— START INFORMATION SHOWN —
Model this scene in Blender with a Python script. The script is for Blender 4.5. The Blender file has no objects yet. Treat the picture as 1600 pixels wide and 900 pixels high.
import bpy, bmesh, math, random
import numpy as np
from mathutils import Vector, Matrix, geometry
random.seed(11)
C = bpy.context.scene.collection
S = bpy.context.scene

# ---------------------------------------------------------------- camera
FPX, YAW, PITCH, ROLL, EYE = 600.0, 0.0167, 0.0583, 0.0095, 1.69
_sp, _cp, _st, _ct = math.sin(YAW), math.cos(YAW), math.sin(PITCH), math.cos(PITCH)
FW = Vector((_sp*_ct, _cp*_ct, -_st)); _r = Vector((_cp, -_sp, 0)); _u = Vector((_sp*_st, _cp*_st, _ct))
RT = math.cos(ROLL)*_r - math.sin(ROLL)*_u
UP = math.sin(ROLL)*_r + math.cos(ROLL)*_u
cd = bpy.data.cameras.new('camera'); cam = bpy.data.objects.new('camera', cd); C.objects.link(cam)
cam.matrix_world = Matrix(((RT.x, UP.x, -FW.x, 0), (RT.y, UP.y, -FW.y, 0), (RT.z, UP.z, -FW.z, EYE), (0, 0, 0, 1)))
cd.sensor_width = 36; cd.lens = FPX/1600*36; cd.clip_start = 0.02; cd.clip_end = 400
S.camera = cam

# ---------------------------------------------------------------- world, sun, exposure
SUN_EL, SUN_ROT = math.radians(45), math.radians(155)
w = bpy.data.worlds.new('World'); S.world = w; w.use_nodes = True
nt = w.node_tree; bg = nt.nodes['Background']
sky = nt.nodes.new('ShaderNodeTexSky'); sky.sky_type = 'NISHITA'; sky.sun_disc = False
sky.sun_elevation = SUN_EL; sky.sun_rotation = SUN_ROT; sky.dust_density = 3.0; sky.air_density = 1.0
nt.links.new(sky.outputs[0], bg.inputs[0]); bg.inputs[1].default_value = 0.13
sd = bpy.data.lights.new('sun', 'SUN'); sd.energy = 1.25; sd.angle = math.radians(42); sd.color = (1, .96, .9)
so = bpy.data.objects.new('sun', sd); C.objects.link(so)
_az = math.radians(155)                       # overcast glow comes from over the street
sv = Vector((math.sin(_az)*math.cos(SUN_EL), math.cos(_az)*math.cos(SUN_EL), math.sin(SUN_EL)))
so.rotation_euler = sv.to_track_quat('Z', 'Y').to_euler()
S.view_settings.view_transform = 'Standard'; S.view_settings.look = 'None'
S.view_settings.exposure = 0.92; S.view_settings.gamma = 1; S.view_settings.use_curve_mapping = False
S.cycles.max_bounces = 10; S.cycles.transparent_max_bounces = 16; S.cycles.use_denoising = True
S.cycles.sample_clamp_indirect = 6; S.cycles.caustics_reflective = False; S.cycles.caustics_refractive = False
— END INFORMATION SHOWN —
**TASK STATEMENT**
Copy down the material exactly as written.

**TASK RESPONSE**
Model this scene in Blender with a Python script. The script is for Blender 4.5. The Blender file has no objects yet. Treat the picture as 1600 pixels wide and 900 pixels high.
import bpy, bmesh, math, random
import numpy as np
from mathutils import Vector, Matrix, geometry
random.seed(11)
C = bpy.context.scene.collection
S = bpy.context.scene

# ---------------------------------------------------------------- camera
FPX, YAW, PITCH, ROLL, EYE = 600.0, 0.0167, 0.0583, 0.0095, 1.69
_sp, _cp, _st, _ct = math.sin(YAW), math.cos(YAW), math.sin(PITCH), math.cos(PITCH)
FW = Vector((_sp*_ct, _cp*_ct, -_st)); _r = Vector((_cp, -_sp, 0)); _u = Vector((_sp*_st, _cp*_st, _ct))
RT = math.cos(ROLL)*_r - math.sin(ROLL)*_u
UP = math.sin(ROLL)*_r + math.cos(ROLL)*_u
cd = bpy.data.cameras.new('camera'); cam = bpy.data.objects.new('camera', cd); C.objects.link(cam)
cam.matrix_world = Matrix(((RT.x, UP.x, -FW.x, 0), (RT.y, UP.y, -FW.y, 0), (RT.z, UP.z, -FW.z, EYE), (0, 0, 0, 1)))
cd.sensor_width = 36; cd.lens = FPX/1600*36; cd.clip_start = 0.02; cd.clip_end = 400
S.camera = cam

# ---------------------------------------------------------------- world, sun, exposure
SUN_EL, SUN_ROT = math.radians(45), math.radians(155)
w = bpy.data.worlds.new('World'); S.world = w; w.use_nodes = True
nt = w.node_tree; bg = nt.nodes['Background']
sky = nt.nodes.new('ShaderNodeTexSky'); sky.sky_type = 'NISHITA'; sky.sun_disc = False
sky.sun_elevation = SUN_EL; sky.sun_rotation = SUN_ROT; sky.dust_density = 3.0; sky.air_density = 1.0
nt.links.new(sky.outputs[0], bg.inputs[0]); bg.inputs[1].default_value = 0.13
sd = bpy.data.lights.new('sun', 'SUN'); sd.energy = 1.25; sd.angle = math.radians(42); sd.color = (1, .96, .9)
so = bpy.data.objects.new('sun', sd); C.objects.link(so)
_az = math.radians(155)                       # overcast glow comes from over the street
sv = Vector((math.sin(_az)*math.cos(SUN_EL), math.cos(_az)*math.cos(SUN_EL), math.sin(SUN_EL)))
so.rotation_euler = sv.to_track_quat('Z', 'Y').to_euler()
S.view_settings.view_transform = 'Standard'; S.view_settings.look = 'None'
S.view_settings.exposure = 0.92; S.view_settings.gamma = 1; S.view_settings.use_curve_mapping = False
S.cycles.max_bounces = 10; S.cycles.transparent_max_bounces = 16; S.cycles.use_denoising = True
S.cycles.sample_clamp_indirect = 6; S.cycles.caustics_reflective = False; S.cycles.caustics_refractive = False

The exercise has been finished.